昨日の書き込みの続き。
この雑誌 日経アソシエ2月19日号を買ってきました。で、山田太一氏のインタビューを良く読んでみた。すると、どうやら痛いニュースなどで紹介されている内容が部分的であることが分かる。少々長いが痛いニュースで記載されている元投稿の内容を引用します。
「あきらめるな」とよく言います。だから誰でもあきらめさえしなければ夢がかなうような気がしてきますが、そんなことはあまりない。頑張れば何でもできると思うのは幻想だと僕は思う。成功した人にインタビューするからそうなるのであって、失敗者には誰もインタビューしてないじゃないですか。
人間は、生まれ落ちた時からものすごく不平等なものです。国籍も容姿も選べない。親も子供も選べない。配偶者だって、2、3の候補の中から選ぶのがせいぜいで、それでもいいくらいのものでしょう?つまり限界だらけで僕らは生きているわけで、そんなにうまくいかないのが普通なんです。その普通がいいんだと思わなければ、挫折感ばかり抱えて心を病んでしまう。

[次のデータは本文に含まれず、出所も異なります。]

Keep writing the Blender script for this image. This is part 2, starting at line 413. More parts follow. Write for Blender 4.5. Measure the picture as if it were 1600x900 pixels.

僕は一握りの成功者が「頑張れば夢はかなう」というのは傲慢だと思っています。多くの人が前向きに生きるには、可能性のよき断念こそ必要ではないでしょうか。
痛いニュース(ノ∀`) : 【論説】「頑張れば夢はかなう」は幻想、成功者の傲慢だ。そんなにうまくいかないのが普通。「可能性のよき断念」こそ必要ではないか…脚本家・山田太一氏 - ライブドアブログ
この内容が山田太一氏の発言とされているのだが、実際に雑誌の記事を読むと、確かにこの内容が記載されている。しかし、良く読むと、この発言には背景(或いは前提)があることが分かる。
まず、インタビュアーが山田太一氏に対して
Q あれもこれもやろうとしているビジネスパーソンにメッセージをお願いします。
#日経アソシエ2月19日号 p54より引用
と質問(依頼?)しており、これに対する解答が、前述の『「あきらめるな」と良く言います。。。』につながる。なので、山田太一氏は10代や20代の若者に対して発言しているのではない。(中年と比較して)可能性に満ちている若者に対して上記発言はしていないと考えられる。そうなると、上記発言内容も賛否はあると思われるが、自分としては大きな違和感は感じられない。ただ、あまりに夢のない、極めて現実的な厳しい意見だとは思う。
さらに、このインタビューには続きがある。この先が山田太一氏が本当に言わんとしていることだと思われる。
Q 断念して前向きに生きるにはどうすればいいのですか?
A 自分の能力の範囲を遠慮がちぐらいに設定して的を絞っていく。たくさんのことをそこそこできそうでも、一番やりたい1つに絞る。これだったら努力すれば何とかなるのではないかという見極めが30代ぐらいで必要でしょうね。その中で幸福感を抱けそうなところに自分をだんだん限定していく。何でもかんでも引き受けていると、切れ切れのスケジュールをこなすだけになってしまいます。
僕の場合は。。。
#日経アソシエ2月19日号 p54より引用
以降、山田太一氏の実体験に基づく上記内容の例を自身の言葉で説明している。
この発言から、発言の対象が30代であることが分かる。そして、ターゲットを絞り、そこに集中することの大切さを述べている。そして、ターゲットを現実的に選択することが大事であると。良いこと言っていると思います。
これは非常に共感できる。仕事がある程度出来るようになると、あれもこれも引き受けてしまい、結局どれも中途半端になることが多い。自分もある時期そうだった。良い仕事をしようと思ったら、仕事を絞らなければならない。現実的には来る仕事を断るのは難しいのだが、それが出来て、かつ自分の仕事で大きな成果を出せれば理想的なのだ。自分のポジションを確立する、ということなのだろう。
今回の山田太一氏のインタビューに対して、ネットで批判的な意見も多いようだが、やはり情報は一次情報を入手して、自分で吟味してみないことには判断できないことを痛感した。一次情報は大事。そして自分で判断することが大事なのだな。